There have been and there are continuing efforts to break the wall around classical music, and take it to more people. There is also a price to pay for it. Jeremy Corbyn's election promise was that every child will have a musical instrument to play. In Bangladesh, Bengal Foundation have been organising their gala classical music festival for a few years now. In the vast space of Dhaka Army Stadium, thousands upon thousands go to listen to greats like Pt. Jasraj and Ulhas Kashalkar. What is happening in the process? I am never quite sure. There is no reason to think that the same person who goes to listen to Kashalkar will not sit and watch some serial on his television the next evening. Does Kashalkar have an impact on him? Maybe yes. Maybe no. The content of classical music, its affective qualities — they are not elitist. By no means. There is something universal about the beauty of such highly refined art. I think that maybe the problem is one of denial of access as well as the commodification of access.

You are also a researcher and archivist.

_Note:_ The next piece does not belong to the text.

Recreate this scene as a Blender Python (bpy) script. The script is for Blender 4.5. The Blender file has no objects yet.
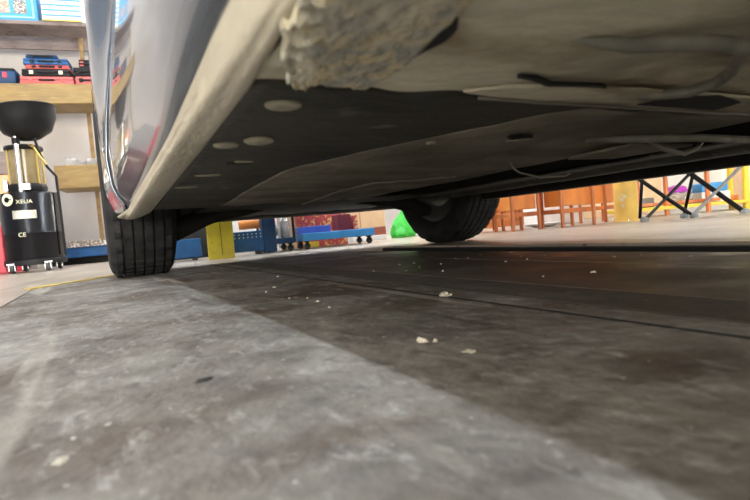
import bpy, bmesh, math, random
from mathutils import Vector, Matrix, noise
PI = math.pi
random.seed(7)
SC = bpy.context.scene
COL = SC.collection
V = Vector

# ---------------------------------------------------------------- camera, world, lamps, exposure
CAM_R = Matrix(((0.878, 0.097, -0.468), (-0.471, 0.0, -0.882), (-0.086, 0.995, 0.046)))
q = CAM_R.to_quaternion(); q.normalize()
cam = bpy.data.cameras.new('camera'); camo = bpy.data.objects.new('camera', cam); COL.objects.link(camo)
camo.location = (0, 0, 0.1); camo.rotation_mode = 'QUATERNION'; camo.rotation_quaternion = q
cam.sensor_width = 36; cam.lens = 36 * 510 / 750; cam.clip_start = 0.01; cam.clip_end = 60
cam.dof.use_dof = True; cam.dof.focus_distance = 1.3; cam.dof.aperture_fstop = 9.0
SC.camera = camo
SC.view_settings.view_transform = 'Standard'; SC.view_settings.look = 'None'
SC.view_settings.gamma = 1.0; SC.view_settings.use_curve_mapping = False
SC.view_settings.exposure = 0.12
w = bpy.data.worlds.new('World'); SC.world = w; w.use_nodes = True
bg = w.node_tree.nodes['Background']; bg.inputs[0].default_value = (0.86, 0.92, 1.0, 1); bg.inputs[1].default_value = 0.5

def area(name, loc, target, sx, sy, power, color):
    l = bpy.data.lights.new(name, 'AREA'); l.shape = 'RECTANGLE'; l.size = sx; l.size_y = sy
    l.energy = power; l.color = color
    o = bpy.data.objects.new(name, l); COL.objects.link(o); o.location = loc
    o.rotation_euler = (V(target) - V(loc)).to_track_quat('-Z', 'Y').to_euler(); return o
# daylight through the wide open shop front behind the camera, and through the open right side of the shop
area('daylight_shop_front', (-1.0, -6.5, 1.5), (0.3, 0, 0.2), 6.0, 2.6, 800, (1.0, 0.93, 0.80))
area('daylight_left_door', (-4.6, -2.6, 1.2), (0.2, 0.1, 0.1), 2.6, 2.0, 260, (1.0, 0.95, 0.86))
area('daylight_right_opening', (9.2, 0.5, 1.8), (2.5, 2.0, 0.0), 4.5, 2.6, 640, (1.0, 0.98, 0.95))
LAMPS = [  # ceiling tube lamps: x, y, length, strength; first added to brighten the pan
    (-1.62, -3.6, 2.4, 200), (-1.62, 0.2, 3.6, 230), (-1.62, 3.9, 2.4, 32), (3.8, 1.2, 2.4, 260), (3.2, 3.9, 2.4, 160), (0.8, 4.1, 2.4, 300)]

# ---------------------------------------------------------------- materials
def mat(name, base, rough=0.6, metal=0.0, c2=None, scale=8.0, detail=4.0, lo=0.35, hi=0.65, bump=0.0, bscale=None,
        c3=None, scale3=40.0, lo3=0.6, hi3=0.7, r2=None, stretch=(1, 1, 1), coat=0.0, trans=0.0, emis=None, es=0.0, spec=0.5):
    m = bpy.data.materials.new(name); m.use_nodes = True
    nt = m.node_tree; N = nt.nodes; L = nt.links; b = N['Principled BSDF']
    b.inputs['Roughness'].default_value = rough; b.inputs['Metallic'].default_value = metal
    b.inputs['Coat Weight'].default_value = coat; b.inputs['Coat Roughness'].default_value = 0.04
    b.inputs['Transmission Weight'].default_value = trans; b.inputs['Specular IOR Level'].default_value = spec
    if emis: b.inputs['Emission Color'].default_value = (*emis, 1); b.inputs['Emission Strength'].default_value = es
    tc = N.new('ShaderNodeTexCoord'); mp = N.new('ShaderNodeMapping'); L.new(tc.outputs['Object'], mp.inputs[0]); mp.inputs['Scale'].default_value = stretch
    def nz(s, d, l, h):
        n = N.new('ShaderNodeTexNoise'); n.inputs['Scale'].default_value = s; n.inputs['Detail'].default_value = d; L.new(mp.outputs[0], n.inputs[0])
        r = N.new('ShaderNodeMapRange'); r.inputs[1].default_value = l; r.inputs[2].default_value = h; L.new(n.outputs[0], r.inputs[0]); return n, r
    if c2 is None: c2 = tuple(c * 0.85 for c in base)
    n, r = nz(scale, detail, lo, hi)
    mx = N.new('ShaderNodeMix'); mx.data_type = 'RGBA'; L.new(r.outputs[0], mx.inputs[0])
    mx.inputs[6].default_value = (*base, 1); mx.inputs[7].default_value = (*c2, 1); out = mx.outputs[2]
    if r2 is not None:
        rr = N.new('ShaderNodeMapRange'); rr.inputs[3].default_value = rough; rr.inputs[4].default_value = r2; L.new(r.outputs[0], rr.inputs[0]); L.new(rr.outputs[0], b.inputs['Roughness'])
    if c3 is not None:
        n3, r3 = nz(scale3, 3, lo3, hi3); mx3 = N.new('ShaderNodeMix'); mx3.data_type = 'RGBA'
        L.new(r3.outputs[0], mx3.inputs[0]); L.new(out, mx3.inputs[6]); mx3.inputs[7].default_value = (*c3, 1); out = mx3.outputs[2]
    L.new(out, b.inputs['Base Color'])
    if bump:
        nb, rb = nz(bscale or scale * 3, 5, 0.3, 0.7); bp = N.new('ShaderNodeBump'); bp.inputs['Strength'].default_value = bump; bp.inputs['Distance'].default_value = 0.01
        L.new(rb.outputs[0], bp.inputs['Height']); L.new(bp.outputs[0], b.inputs['Normal'])
    return m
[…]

Why are most Indian musicians averse to critical questioning?

Firstly, I don't think most Indian musicians are averse to research and critical questioning. That is a wide and rather unfair generalisation. While I know many artistes whose work comes out of serious research, I also don't think that to be a great artiste, one has to engage in research. Self-questioning is part of an artiste’s process, one does not grow if they don't question. The questioning is not always outwardly evident. Besides, why single out Indian artistes? There are different ways of practice and various kinds of practitioners in every society and culture.

We often talk about artiste communities. Where do you see yourself? Do you belong to the larger Indian musician community or do you tend to be an individual, lone force?

I am both part of a flow as well as I stand alone. This is what I think, but others might think differently about me. They might see me as being part of something — singer of the now dead nineties; one of the new Bengali women singer-songwriters; singer of political songs; 'adhunik, 'jibonmukhi' labels are aplenty. I think people are more at peace when they can successfully slot you in; when they can define who you are. What can I say about myself?

Also how does one sustain your kind of music practice?

My question too! How to sustain? I once worked in a documentary where after the Calcutta riots of 1992, a man had asked, “Hhum kis tarah jiyen aur kaise rahen?” How to live and what to do with our lives?

You have released an album after sixteen years. Tell us about Songs from 26H.

Songs from 26H is an album of 'home-recordings'. It is an album made bit by bit over years, by friends, in the comfort of 'home', or homes in more than one continent. The four of us who have done the bulk of the work are me of course as the songs are mine, except for one of Rabindranath and one Atulprasadi; then Oliver or Olly Weeks, an English composer and multi-instrumentalist based in London with whom I have been collaborating since 2002; Satyaki Banerjee, who is a singer and dotara/oud player; and sound recordist Sukanta Majumdar, my partner in The Travelling Archive. Home and the search for it are the main themes of this album. It is released by our own record label, Travelling Archive Records (www.travellingarchiverecords.com). Like our other albums, this too is a set of a CD (with an exclusive mp3 downloads code) and a bilingual booklet of essays and lyrics and translation of the songs. The booklet also has some beautiful photographs by artists including Ronny Sen.

(Moushumi Bhowmik and Satyaki Banerjee are performing in Pune — today, Spetember 15 at SNDT 5 p.m. and tomorrow at Lalit Kala Kendra 6 p.m.)